Des couleurs (le rouge et le vert !), de la culture, des plaisirs de la table, des sports inédits, des rites sociaux, une architecture typique… Il faudrait être aveugle ou sourd pour ne pas distinguer que vibre ici une terre différente. Pour les touristes, le Pays basque se résume le plus souvent au charme de sa côte. Chic à Biarritz, plus authentique à Bayonne, Saint-Jean-de-Luz et Hendaye, elle vibre au rythme de vacanciers qui apprécient ses plages et ses distractions balnéaires. Même si cet été risque d’être perturbé par les mesures de distanciation sociale, nul doute que l’on apercevra des surfeurs au large de Bidart ou des familles bon chic bon genre à Guéthary.
Mais apprécier le littoral basque, c’est autre chose. C’est se balader au petit matin sur le port de pêche de Saint-Jean-de-Luz, grimper au sommet du phare de la pointe Saint-Martin, à Biarritz, suivre le chemin littoral en dents de scie de Bidart à Hendaye, entre falaises et prairies herbeuses… Et, le soir venu, s’attabler à une terrasse de restaurant pour déguster de savoureux chipirons à l’encre. C’est enfin, à Bayonne, sur les rives de l’Adour, assister à une partie de pelote au trinquet Saint-Vincent et découvrir l’âme populaire du quartier Saint-Esprit. Rue Sainte-Catherine, on y trouve les dernières maisons bayonnaises du XVIIe siècle à pans de bois et murs en pierre jaune de Mousserolles.
Les fermes labourdines
Comme souvent dans un territoire touristique, il faut viser les replis pour cerner une identité plus profonde. Il n’est pas nécessaire d’aller bien loin. Déjà, à quelques kilomètres du rivage, plusieurs villages éclatent de basquitude. Il y a Ainhoa et Espelette, bien sûr, stars incontestées avec leurs maisons rouges et blanches à colombages – et les cordes de piment suspendues aux façades d’Espelette. Il y a Sare, aussi. Ce village parsème ses fermes labourdines à balcons dans des « quartiers » disséminés sur des versants au vert éclatant, dont les prairies sont closes d’étonnantes pierres levées. Dans le bourg, organisé autour du fronton de pelote et de l’église massive cernée de tombes à stèles hélicoïdales, il faut visiter la maison Ortillopitz, gardienne des traditions familiales basques.

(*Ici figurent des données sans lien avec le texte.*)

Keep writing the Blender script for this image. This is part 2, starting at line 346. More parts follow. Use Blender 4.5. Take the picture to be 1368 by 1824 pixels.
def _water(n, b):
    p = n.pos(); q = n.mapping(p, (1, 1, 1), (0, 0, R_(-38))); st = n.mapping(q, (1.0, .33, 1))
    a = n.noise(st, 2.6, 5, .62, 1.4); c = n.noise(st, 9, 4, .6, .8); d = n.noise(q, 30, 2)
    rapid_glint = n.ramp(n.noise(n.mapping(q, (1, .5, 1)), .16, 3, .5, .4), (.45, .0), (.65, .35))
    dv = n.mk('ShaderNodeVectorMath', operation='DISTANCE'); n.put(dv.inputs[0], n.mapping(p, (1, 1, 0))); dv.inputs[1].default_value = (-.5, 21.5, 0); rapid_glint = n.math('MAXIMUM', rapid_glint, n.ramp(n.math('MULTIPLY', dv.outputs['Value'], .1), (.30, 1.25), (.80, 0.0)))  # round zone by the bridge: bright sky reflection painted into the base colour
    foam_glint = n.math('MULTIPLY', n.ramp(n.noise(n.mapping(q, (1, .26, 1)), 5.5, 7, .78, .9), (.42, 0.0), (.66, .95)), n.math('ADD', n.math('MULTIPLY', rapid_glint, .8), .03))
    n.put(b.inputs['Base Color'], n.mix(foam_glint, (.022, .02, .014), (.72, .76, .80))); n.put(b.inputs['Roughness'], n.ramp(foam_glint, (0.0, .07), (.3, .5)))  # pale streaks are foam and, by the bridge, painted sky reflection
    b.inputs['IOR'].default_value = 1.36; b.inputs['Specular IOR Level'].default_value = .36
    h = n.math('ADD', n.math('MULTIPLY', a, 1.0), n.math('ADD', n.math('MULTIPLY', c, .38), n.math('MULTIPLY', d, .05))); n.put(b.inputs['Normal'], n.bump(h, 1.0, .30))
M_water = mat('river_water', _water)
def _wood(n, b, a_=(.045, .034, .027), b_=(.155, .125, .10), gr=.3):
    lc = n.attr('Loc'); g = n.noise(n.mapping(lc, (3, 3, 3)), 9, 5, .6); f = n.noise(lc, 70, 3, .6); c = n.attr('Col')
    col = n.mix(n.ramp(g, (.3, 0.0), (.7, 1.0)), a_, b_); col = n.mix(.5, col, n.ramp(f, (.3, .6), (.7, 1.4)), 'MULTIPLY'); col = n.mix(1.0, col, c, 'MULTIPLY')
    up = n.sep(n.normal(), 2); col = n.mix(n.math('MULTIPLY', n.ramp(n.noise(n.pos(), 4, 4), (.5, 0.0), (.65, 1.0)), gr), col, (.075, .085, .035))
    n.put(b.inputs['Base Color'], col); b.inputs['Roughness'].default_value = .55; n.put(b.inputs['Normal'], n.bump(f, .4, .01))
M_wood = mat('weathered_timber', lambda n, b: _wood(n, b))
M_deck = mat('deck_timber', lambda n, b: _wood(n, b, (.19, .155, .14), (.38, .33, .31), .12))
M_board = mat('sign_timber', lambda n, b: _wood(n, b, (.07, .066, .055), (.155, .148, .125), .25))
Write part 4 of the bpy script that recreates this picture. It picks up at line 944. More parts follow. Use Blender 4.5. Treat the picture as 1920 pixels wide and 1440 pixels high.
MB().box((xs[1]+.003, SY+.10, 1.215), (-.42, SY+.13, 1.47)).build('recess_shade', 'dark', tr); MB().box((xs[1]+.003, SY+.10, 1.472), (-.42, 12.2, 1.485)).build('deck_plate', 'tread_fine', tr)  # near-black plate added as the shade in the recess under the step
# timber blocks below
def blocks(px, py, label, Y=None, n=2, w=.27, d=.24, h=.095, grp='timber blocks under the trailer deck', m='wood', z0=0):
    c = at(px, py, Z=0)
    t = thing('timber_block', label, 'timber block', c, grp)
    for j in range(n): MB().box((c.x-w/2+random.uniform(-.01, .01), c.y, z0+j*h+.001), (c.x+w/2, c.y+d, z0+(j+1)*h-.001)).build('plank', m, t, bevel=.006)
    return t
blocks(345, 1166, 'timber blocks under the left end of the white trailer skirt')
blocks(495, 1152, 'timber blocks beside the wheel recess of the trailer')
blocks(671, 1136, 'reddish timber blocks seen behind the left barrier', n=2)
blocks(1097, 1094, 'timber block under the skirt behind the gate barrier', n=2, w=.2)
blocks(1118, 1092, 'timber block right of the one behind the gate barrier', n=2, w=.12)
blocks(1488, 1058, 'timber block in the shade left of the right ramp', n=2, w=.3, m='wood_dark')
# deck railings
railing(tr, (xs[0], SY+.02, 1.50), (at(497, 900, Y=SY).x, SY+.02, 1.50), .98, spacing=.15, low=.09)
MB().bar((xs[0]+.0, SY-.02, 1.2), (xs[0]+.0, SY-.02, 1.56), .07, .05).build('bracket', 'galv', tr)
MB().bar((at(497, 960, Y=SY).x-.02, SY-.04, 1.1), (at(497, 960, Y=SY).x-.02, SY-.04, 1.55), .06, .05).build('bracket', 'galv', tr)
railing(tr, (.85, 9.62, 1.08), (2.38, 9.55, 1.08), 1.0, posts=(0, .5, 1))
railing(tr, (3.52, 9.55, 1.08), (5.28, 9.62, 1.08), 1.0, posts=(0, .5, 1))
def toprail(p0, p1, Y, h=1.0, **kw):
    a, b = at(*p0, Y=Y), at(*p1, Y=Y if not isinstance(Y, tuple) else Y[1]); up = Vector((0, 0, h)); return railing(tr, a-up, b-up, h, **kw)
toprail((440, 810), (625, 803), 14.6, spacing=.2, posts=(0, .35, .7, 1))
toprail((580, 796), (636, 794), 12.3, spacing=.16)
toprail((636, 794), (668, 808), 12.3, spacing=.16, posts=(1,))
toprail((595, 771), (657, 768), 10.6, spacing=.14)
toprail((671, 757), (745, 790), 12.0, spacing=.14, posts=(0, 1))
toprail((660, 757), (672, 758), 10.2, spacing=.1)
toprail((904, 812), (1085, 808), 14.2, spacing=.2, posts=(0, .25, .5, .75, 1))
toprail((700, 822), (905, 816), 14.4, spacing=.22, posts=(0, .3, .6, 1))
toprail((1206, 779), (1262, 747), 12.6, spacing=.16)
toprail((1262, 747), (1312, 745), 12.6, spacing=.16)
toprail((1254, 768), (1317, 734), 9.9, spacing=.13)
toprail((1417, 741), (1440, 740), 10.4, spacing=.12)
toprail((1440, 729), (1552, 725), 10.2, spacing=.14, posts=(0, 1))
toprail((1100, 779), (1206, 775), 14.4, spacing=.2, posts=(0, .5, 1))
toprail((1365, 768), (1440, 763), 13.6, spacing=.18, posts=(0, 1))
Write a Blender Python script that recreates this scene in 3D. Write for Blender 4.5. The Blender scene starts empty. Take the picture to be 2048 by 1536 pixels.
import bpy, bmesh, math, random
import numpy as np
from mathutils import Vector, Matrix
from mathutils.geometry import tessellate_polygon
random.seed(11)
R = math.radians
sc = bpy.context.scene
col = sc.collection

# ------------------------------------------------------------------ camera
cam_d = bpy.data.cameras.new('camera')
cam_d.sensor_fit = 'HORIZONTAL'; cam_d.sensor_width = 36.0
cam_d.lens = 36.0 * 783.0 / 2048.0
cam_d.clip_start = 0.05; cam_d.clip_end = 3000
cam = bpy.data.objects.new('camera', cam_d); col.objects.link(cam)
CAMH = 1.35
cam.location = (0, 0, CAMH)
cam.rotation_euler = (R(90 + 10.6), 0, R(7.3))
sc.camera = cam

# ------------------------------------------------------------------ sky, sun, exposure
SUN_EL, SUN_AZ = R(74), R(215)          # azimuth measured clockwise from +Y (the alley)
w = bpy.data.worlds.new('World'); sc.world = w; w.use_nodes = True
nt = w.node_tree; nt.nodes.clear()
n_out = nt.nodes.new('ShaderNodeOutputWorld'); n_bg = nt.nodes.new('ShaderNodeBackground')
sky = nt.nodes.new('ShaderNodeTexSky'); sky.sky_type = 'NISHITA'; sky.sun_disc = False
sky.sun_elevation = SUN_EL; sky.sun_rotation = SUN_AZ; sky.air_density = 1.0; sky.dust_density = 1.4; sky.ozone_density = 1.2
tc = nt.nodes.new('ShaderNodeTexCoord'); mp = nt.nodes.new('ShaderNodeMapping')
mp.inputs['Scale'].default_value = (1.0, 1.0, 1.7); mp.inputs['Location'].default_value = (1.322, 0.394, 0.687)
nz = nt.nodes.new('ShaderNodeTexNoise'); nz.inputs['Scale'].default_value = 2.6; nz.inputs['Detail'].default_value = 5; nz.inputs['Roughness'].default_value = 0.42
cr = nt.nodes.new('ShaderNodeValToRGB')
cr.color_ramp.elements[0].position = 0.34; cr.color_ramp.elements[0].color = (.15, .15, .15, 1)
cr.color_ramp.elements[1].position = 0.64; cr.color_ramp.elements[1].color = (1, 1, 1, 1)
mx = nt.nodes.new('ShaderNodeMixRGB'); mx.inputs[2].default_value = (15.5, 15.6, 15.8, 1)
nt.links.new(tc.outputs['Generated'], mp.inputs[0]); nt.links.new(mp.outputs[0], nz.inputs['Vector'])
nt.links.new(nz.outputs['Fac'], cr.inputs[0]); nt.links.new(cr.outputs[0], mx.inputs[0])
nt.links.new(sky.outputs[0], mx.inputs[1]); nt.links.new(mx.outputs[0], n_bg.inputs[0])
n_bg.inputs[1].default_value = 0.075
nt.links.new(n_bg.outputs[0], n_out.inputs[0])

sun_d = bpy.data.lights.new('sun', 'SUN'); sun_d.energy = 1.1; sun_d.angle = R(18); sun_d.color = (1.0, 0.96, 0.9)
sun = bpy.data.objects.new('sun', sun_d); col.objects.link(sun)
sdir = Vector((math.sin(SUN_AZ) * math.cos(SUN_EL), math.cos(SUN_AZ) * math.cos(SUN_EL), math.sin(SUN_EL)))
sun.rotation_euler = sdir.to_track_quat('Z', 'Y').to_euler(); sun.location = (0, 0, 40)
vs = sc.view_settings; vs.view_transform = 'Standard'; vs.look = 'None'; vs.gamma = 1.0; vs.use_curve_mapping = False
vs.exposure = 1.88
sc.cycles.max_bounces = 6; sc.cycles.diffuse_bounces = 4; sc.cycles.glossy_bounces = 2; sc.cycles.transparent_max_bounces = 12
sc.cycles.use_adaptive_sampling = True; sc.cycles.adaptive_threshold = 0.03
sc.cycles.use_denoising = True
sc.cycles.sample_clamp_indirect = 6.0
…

Itxassou mérite aussi une visite. Parmi ses « quartiers », Gérasto, sous l’Artzamendi (926 m), s’offre en totale liberté avec ses lourdes fermes à colombages, ses pottoks (chevaux sauvages) errants et son invraisemblable fronton posé au milieu de nulle part, dans un champ, comme un totem solitaire perdu en pleine nature.
Une route à virages plus loin, bornée de brebis à poil long qui piquent de blanc la mosaïque verte des collines, voici Hasparren. S’il est une adresse à fréquenter, c’est celle de la charcuterie Ospital. Où comment guérir en un clin d’œil de la malbouffe et la médiocrité culinaire ! Dans le saloir où officie Eric, les jambons entorchonnés révèlent l’inimitable fondant des jarrets à l’os.
Le flot de véhicules se dirige vers Saint-Jean-Pied-de-Port et Saint-Étienne-de-Baïgorry ? Prenez le contre-pied de cette transhumance. Même si la foule se rend à juste titre dans ces deux villages pour leur beauté architecturale, mettez le cap au nord depuis Hasparren, en direction de La Bastide-Clairence. Voilà une bastide gasconne repeinte aux couleurs du Pays basque. Murs blancs et volets rouges encadrent la place centrale, où résonne le bruit sec de la pelote claquant sur le mur du fronton.
En marchant
On le voit en sillonnant la région : le Pays basque est rarement ambigu. La Soule, province la plus reculée, austère et sauvage, en est la preuve. Ici, les maisons ont abandonné toute fioriture architecturale pour se fondre dans un moule montagnard rustique. Après Saint-Palais, où se tiennent en août des jeux de force (auront-ils lieu cet été ?), arrêt à Mauléon. C’est le pays de l’espadrille. Atelier fouillis où s’entassent vieilles machines, sacs de jute et rouleaux de coton, la fabrique Don Quichosse revisite une tradition séculaire du territoire. C’est donc en marchant qu’il faut achever le périple ! À Iraty, à Ahusquy, territoires aériens mêlant versants émeraude et forêts de hêtres, le vent pousse vautours et milans à jouer les contrebandiers des airs, entre Iparralde (Pays basque nord) et Hegoalde (Pays basque sud). Symbole d’un territoire vivifiant et cultivé dont personne ne revient indemne.